Below is a listing to transcribe in full and exactly; keep the pictures out.

## Given data:
====
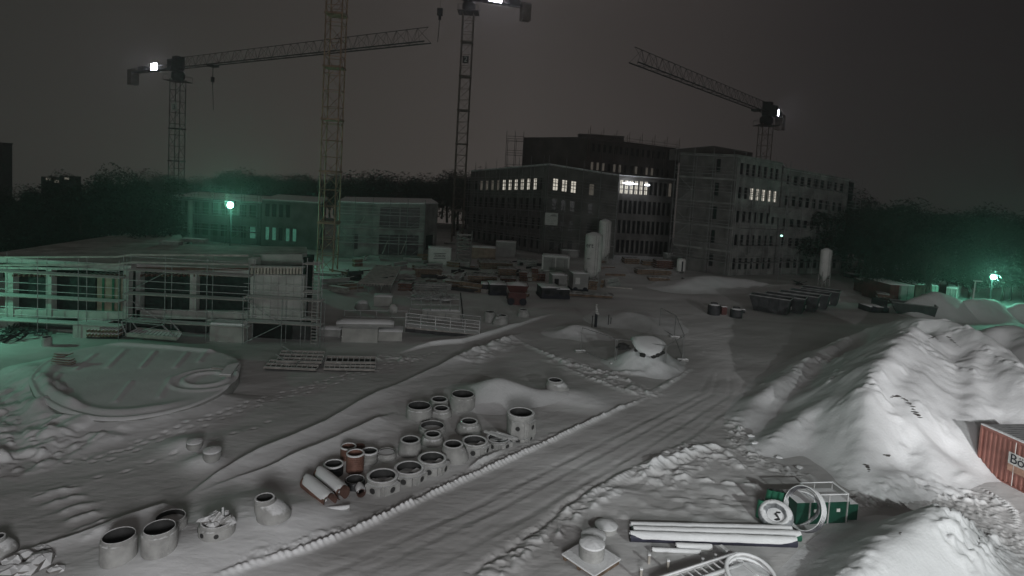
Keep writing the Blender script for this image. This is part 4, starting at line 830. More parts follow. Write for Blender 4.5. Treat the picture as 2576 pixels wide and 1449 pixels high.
# stacked pair at the far right of the group
t, c, r, H = base(1306, 1086, 60, 1112, 'lower flat faced base under the stacked ring at the right end', -1.7)
zb_ = ORIG[t.name].z; H += zb_; c2 = c; H2 = zat(c.x, c.y, 1036)
t = thing('manhole_chamber', 'tall flat faced base stacked on another base at the right end of the group', 'manhole base', (c.x, c.y, H), 0, RG_); hh = H2 - H; b = MB(); r = wpx(73, c.y) / 2
b.lathe([(r * .93, 0), (r * .95, hh * .72), (r, hh * .76), (r, hh - .03), (r * .97, hh), (r * .80, hh), (r * .78, hh - .02)], n=44); b.build('wall', CONR, t, True)
b = MB(); b.lathe([(r * .78, hh - .02), (r * .78, .35 * hh)], n=40); b.build('inner_wall', INNER, t, True)
b = MB(); disc(b, r * .78, .5 * hh); b.build('floor_snow_and_shade', SNOW, t, True)
for a in (-1.75, -.6):
    b = MB(); b.box((math.cos(a) * r * .62, math.sin(a) * r * .62, hh * .36), (r * .84, r * .9, hh * .72), a); s = b.build('socket_block', CONR, t)
    p0 = Vector((math.cos(a) * r * 1.045, math.sin(a) * r * 1.045, hh * .45)); b = MB(); b.tube(p0, p0 + Vector((math.cos(a), math.sin(a), 0)) * .015, .11, 18); b.build('opening', INNER, s)
# black and orange corrugated pieces
def ribbed(x, ytop, wd, ybot, label, m, name, ribs=9, fill=0.1, cat='pipe', rim=None):
    c, r, H = place_round(x, ytop, wd, ybot); t = thing(name, label, cat, (c.x, c.y, gz(c.x, c.y) - .03)); pr = []
    for k in range(ribs * 4 + 1):
        z = H * k / (ribs * 4); pr.append((r * (.93 + .07 * (1 if k % 4 in (1, 2) else 0)), z))
    b = MB(); b.lathe(pr + [(r * .97, H), (r * .88, H), (r * .86, H - .02)], n=36); b.build('wall', m, t, True)
    b = MB(); b.lathe([(r * .86, H - .02), (r * .86, fill * H), (.01, fill * H)], n=36); b.build('inner_wall', m if m is RUST else INNER, t, True)
    if rim: b = MB(); b.lathe([(r * 1.02, H - .03), (r * 1.03, H + .02), (r * .86, H + .035), (r * .83, H)], n=36); b.build('rim_snow', SNOW, t, True)
    return t
ribbed(892, 1138, 43, 1194, 'orange corrugated pipe standing upright nearest the front of the pipe cluster', RUST, 'corrugated_pipe', 9, rim=True)
ribbed(875, 1121, 38, 1160, 'orange corrugated pipe standing upright behind the other two at the left', RUST, 'corrugated_pipe', 6, rim=True)
ribbed(902, 1120, 30, 1150, 'dark orange upright pipe hidden behind the front orange pipe', RUST, 'corrugated_pipe', 5)
ribbed(838, 1165, 48, 1203, 'black plastic manhole ring with a white frosted rim left of the orange pipes', BLACKP, 'plastic_ring', 4, cat='plastic ring', rim=True)
ribbed(892, 1203, 49, 1238, 'black ribbed plastic ring in front of the orange pipe', BLACKP, 'plastic_ring', 6, fill=.6, cat='plastic ring')
ribbed(928, 1133, 41, 1172, 'grey ring wrapped in crumpled sheet right of the orange pipe', GREY, 'wrapped_ring', 3, cat='plastic ring', rim=True)
def lying(p, q, r, label, m, name='corrugated_pipe', cat='pipe', rib=True, cap=SNOW, inner=None, capw=1.0):
    p = Vector(p); q = Vector(q); d = q - p; Ln = d.length; t = thing(name, label, cat, p); qq = d.to_track_quat('Z', 'Y'); n = 26; vs = []; K = int(Ln / .045) if rib else 2; b = MB()
    for k in range(K + 1):
        rr = r * (1 if (not rib or k % 3) else .93)
        for i in range(n): vs.append(qq @ Vector((rr * math.cos(2 * math.pi * i / n), rr * math.sin(2 * math.pi * i / n), Ln * k / K)))
    b.add(vs, [(k * n + i, k * n + (i + 1) % n, (k + 1) * n + (i + 1) % n, (k + 1) * n + i) for k in range(K) for i in range(n)]); b.build('wall', m, t, True)
    b = MB(); vs = []
    for k in range(2):
        for i in range(n): vs.append(qq @ Vector((r * .88 * math.cos(2 * math.pi * i / n), r * .88 * math.sin(2 * math.pi * i / n), Ln * k)))
    for k in range(2):
        for i in range(n): vs.append(qq @ Vector((r * math.cos(2 * math.pi * i / n), r * math.sin(2 * math.pi * i / n), Ln * k)))
    b.add(vs, [(i, n + i, n + (i + 1) % n, (i + 1) % n) for i in range(n)] + [(i, (i + 1) % n, 2 * n + (i + 1) % n, 2 * n + i) for i in range(n)] + [(n + i, 3 * n + i, 3 * n + (i + 1) % n, n + (i + 1) % n) for i in range(n)]); b.build('inner_wall', inner or mat('terracotta_shade', (.09, .05, .04), .8, .3, 3), t, True)  # terracotta inner wall painted darker to stand for the shade inside
    if cap:
        sd = d.cross(Vector((0, 0, 1))).normalized(); u = Vector((0, 0, 1)); b = MB(); m_ = 9; K = max(6, int(Ln / .12)); vs = []
        for k in range(K + 1):
            base_ = d * (k / K); e_ = 1 - .35 * (abs(2 * k / K - 1) ** 12)
            for i in range(m_):
                a = math.pi * (0.5 + capw * .42 * (i / (m_ - 1) * 2 - 1)); th = .05 * math.sin(math.pi * i / (m_ - 1)) + .004 + .01 * mnoise.noise((k * .3, i * .5, r * 9)); vs.append(base_ + sd * math.cos(a) * (r + th) * e_ + u * math.sin(a) * (r + th))
        b.add(vs, [(k * m_ + i, (k + 1) * m_ + i, (k + 1) * m_ + i + 1, k * m_ + i + 1) for k in range(K) for i in range(m_ - 1)]); b.build('snow_cap', cap, t, True)
    return t
r = .275
lying(tuple(atz(771, 1212, r)), tuple(atz(831, 1262, r)), r, 'orange corrugated pipe lying snow capped in front of its twin', RUST)
lying(tuple(atz(803, 1192, r)), tuple(atz(864, 1241, r)), r, 'orange corrugated pipe lying snow capped behind its twin', RUST)
lying(tuple(atz(818, 1285, .08)), tuple(atz(879, 1279, .08)), .09, 'thin pale pipe in the snow in front of the orange pipes', GREY, 'thin_pipe', rib=False)
lying(tuple(atz(903, 1226, .17)), tuple(atz(909, 1241, .17)), .17, 'short black pipe stub with its mouth towards the drive', BLACKP, 'pipe_stub', rib=False)
for x, yt, wd, yb, lb in ((489, 1106, 41, 1137, 'snow capped short concrete ring, left of the close pair below the round slab'), (533, 1127, 46, 1164, 'snow capped short concrete ring, right of the close pair below the round slab')):
    c, r, H = place_round(x, yt, wd, yb); t = thing('concrete_cover_ring', lb, 'manhole ring', (c.x, c.y, gz(c.x, c.y) - .03), 0, 'two capped rings in the open snow'); b = MB()
    b.lathe([(r * .8, 0), (r, H * .35), (r, H * .72), (r * .9, H * .74), (r * .9, H * .8)], n=36); b.build('wall', CONC, t, True)
    b = MB(); b.lathe([(r * .9, H * .8), (r * .99, H * .82), (r * .98, H * .95)], n=36); disc(b, r * .98, H * .95, 36, .07); b.build('snow_cap', SNOW, t, True)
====
## Solution to the exercise:
Keep writing the Blender script for this image. This is part 4, starting at line 830. More parts follow. Write for Blender 4.5. Treat the picture as 2576 pixels wide and 1449 pixels high.
# stacked pair at the far right of the group
t, c, r, H = base(1306, 1086, 60, 1112, 'lower flat faced base under the stacked ring at the right end', -1.7)
zb_ = ORIG[t.name].z; H += zb_; c2 = c; H2 = zat(c.x, c.y, 1036)
t = thing('manhole_chamber', 'tall flat faced base stacked on another base at the right end of the group', 'manhole base', (c.x, c.y, H), 0, RG_); hh = H2 - H; b = MB(); r = wpx(73, c.y) / 2
b.lathe([(r * .93, 0), (r * .95, hh * .72), (r, hh * .76), (r, hh - .03), (r * .97, hh), (r * .80, hh), (r * .78, hh - .02)], n=44); b.build('wall', CONR, t, True)
b = MB(); b.lathe([(r * .78, hh - .02), (r * .78, .35 * hh)], n=40); b.build('inner_wall', INNER, t, True)
b = MB(); disc(b, r * .78, .5 * hh); b.build('floor_snow_and_shade', SNOW, t, True)
for a in (-1.75, -.6):
    b = MB(); b.box((math.cos(a) * r * .62, math.sin(a) * r * .62, hh * .36), (r * .84, r * .9, hh * .72), a); s = b.build('socket_block', CONR, t)
    p0 = Vector((math.cos(a) * r * 1.045, math.sin(a) * r * 1.045, hh * .45)); b = MB(); b.tube(p0, p0 + Vector((math.cos(a), math.sin(a), 0)) * .015, .11, 18); b.build('opening', INNER, s)
# black and orange corrugated pieces
def ribbed(x, ytop, wd, ybot, label, m, name, ribs=9, fill=0.1, cat='pipe', rim=None):
    c, r, H = place_round(x, ytop, wd, ybot); t = thing(name, label, cat, (c.x, c.y, gz(c.x, c.y) - .03)); pr = []
    for k in range(ribs * 4 + 1):
        z = H * k / (ribs * 4); pr.append((r * (.93 + .07 * (1 if k % 4 in (1, 2) else 0)), z))
    b = MB(); b.lathe(pr + [(r * .97, H), (r * .88, H), (r * .86, H - .02)], n=36); b.build('wall', m, t, True)
    b = MB(); b.lathe([(r * .86, H - .02), (r * .86, fill * H), (.01, fill * H)], n=36); b.build('inner_wall', m if m is RUST else INNER, t, True)
    if rim: b = MB(); b.lathe([(r * 1.02, H - .03), (r * 1.03, H + .02), (r * .86, H + .035), (r * .83, H)], n=36); b.build('rim_snow', SNOW, t, True)
    return t
ribbed(892, 1138, 43, 1194, 'orange corrugated pipe standing upright nearest the front of the pipe cluster', RUST, 'corrugated_pipe', 9, rim=True)
ribbed(875, 1121, 38, 1160, 'orange corrugated pipe standing upright behind the other two at the left', RUST, 'corrugated_pipe', 6, rim=True)
ribbed(902, 1120, 30, 1150, 'dark orange upright pipe hidden behind the front orange pipe', RUST, 'corrugated_pipe', 5)
ribbed(838, 1165, 48, 1203, 'black plastic manhole ring with a white frosted rim left of the orange pipes', BLACKP, 'plastic_ring', 4, cat='plastic ring', rim=True)
ribbed(892, 1203, 49, 1238, 'black ribbed plastic ring in front of the orange pipe', BLACKP, 'plastic_ring', 6, fill=.6, cat='plastic ring')
ribbed(928, 1133, 41, 1172, 'grey ring wrapped in crumpled sheet right of the orange pipe', GREY, 'wrapped_ring', 3, cat='plastic ring', rim=True)
def lying(p, q, r, label, m, name='corrugated_pipe', cat='pipe', rib=True, cap=SNOW, inner=None, capw=1.0):
    p = Vector(p); q = Vector(q); d = q - p; Ln = d.length; t = thing(name, label, cat, p); qq = d.to_track_quat('Z', 'Y'); n = 26; vs = []; K = int(Ln / .045) if rib else 2; b = MB()
    for k in range(K + 1):
        rr = r * (1 if (not rib or k % 3) else .93)
        for i in range(n): vs.append(qq @ Vector((rr * math.cos(2 * math.pi * i / n), rr * math.sin(2 * math.pi * i / n), Ln * k / K)))
    b.add(vs, [(k * n + i, k * n + (i + 1) % n, (k + 1) * n + (i + 1) % n, (k + 1) * n + i) for k in range(K) for i in range(n)]); b.build('wall', m, t, True)
    b = MB(); vs = []
    for k in range(2):
        for i in range(n): vs.append(qq @ Vector((r * .88 * math.cos(2 * math.pi * i / n), r * .88 * math.sin(2 * math.pi * i / n), Ln * k)))
    for k in range(2):
        for i in range(n): vs.append(qq @ Vector((r * math.cos(2 * math.pi * i / n), r * math.sin(2 * math.pi * i / n), Ln * k)))
    b.add(vs, [(i, n + i, n + (i + 1) % n, (i + 1) % n) for i in range(n)] + [(i, (i + 1) % n, 2 * n + (i + 1) % n, 2 * n + i) for i in range(n)] + [(n + i, 3 * n + i, 3 * n + (i + 1) % n, n + (i + 1) % n) for i in range(n)]); b.build('inner_wall', inner or mat('terracotta_shade', (.09, .05, .04), .8, .3, 3), t, True)  # terracotta inner wall painted darker to stand for the shade inside
    if cap:
        sd = d.cross(Vector((0, 0, 1))).normalized(); u = Vector((0, 0, 1)); b = MB(); m_ = 9; K = max(6, int(Ln / .12)); vs = []
        for k in range(K + 1):
            base_ = d * (k / K); e_ = 1 - .35 * (abs(2 * k / K - 1) ** 12)
            for i in range(m_):
                a = math.pi * (0.5 + capw * .42 * (i / (m_ - 1) * 2 - 1)); th = .05 * math.sin(math.pi * i / (m_ - 1)) + .004 + .01 * mnoise.noise((k * .3, i * .5, r * 9)); vs.append(base_ + sd * math.cos(a) * (r + th) * e_ + u * math.sin(a) * (r + th))
        b.add(vs, [(k * m_ + i, (k + 1) * m_ + i, (k + 1) * m_ + i + 1, k * m_ + i + 1) for k in range(K) for i in range(m_ - 1)]); b.build('snow_cap', cap, t, True)
    return t
r = .275
lying(tuple(atz(771, 1212, r)), tuple(atz(831, 1262, r)), r, 'orange corrugated pipe lying snow capped in front of its twin', RUST)
lying(tuple(atz(803, 1192, r)), tuple(atz(864, 1241, r)), r, 'orange corrugated pipe lying snow capped behind its twin', RUST)
lying(tuple(atz(818, 1285, .08)), tuple(atz(879, 1279, .08)), .09, 'thin pale pipe in the snow in front of the orange pipes', GREY, 'thin_pipe', rib=False)
lying(tuple(atz(903, 1226, .17)), tuple(atz(909, 1241, .17)), .17, 'short black pipe stub with its mouth towards the drive', BLACKP, 'pipe_stub', rib=False)
for x, yt, wd, yb, lb in ((489, 1106, 41, 1137, 'snow capped short concrete ring, left of the close pair below the round slab'), (533, 1127, 46, 1164, 'snow capped short concrete ring, right of the close pair below the round slab')):
    c, r, H = place_round(x, yt, wd, yb); t = thing('concrete_cover_ring', lb, 'manhole ring', (c.x, c.y, gz(c.x, c.y) - .03), 0, 'two capped rings in the open snow'); b = MB()
    b.lathe([(r * .8, 0), (r, H * .35), (r, H * .72), (r * .9, H * .74), (r * .9, H * .8)], n=36); b.build('wall', CONC, t, True)
    b = MB(); b.lathe([(r * .9, H * .8), (r * .99, H * .82), (r * .98, H * .95)], n=36); disc(b, r * .98, H * .95, 36, .07); b.build('snow_cap', SNOW, t, True)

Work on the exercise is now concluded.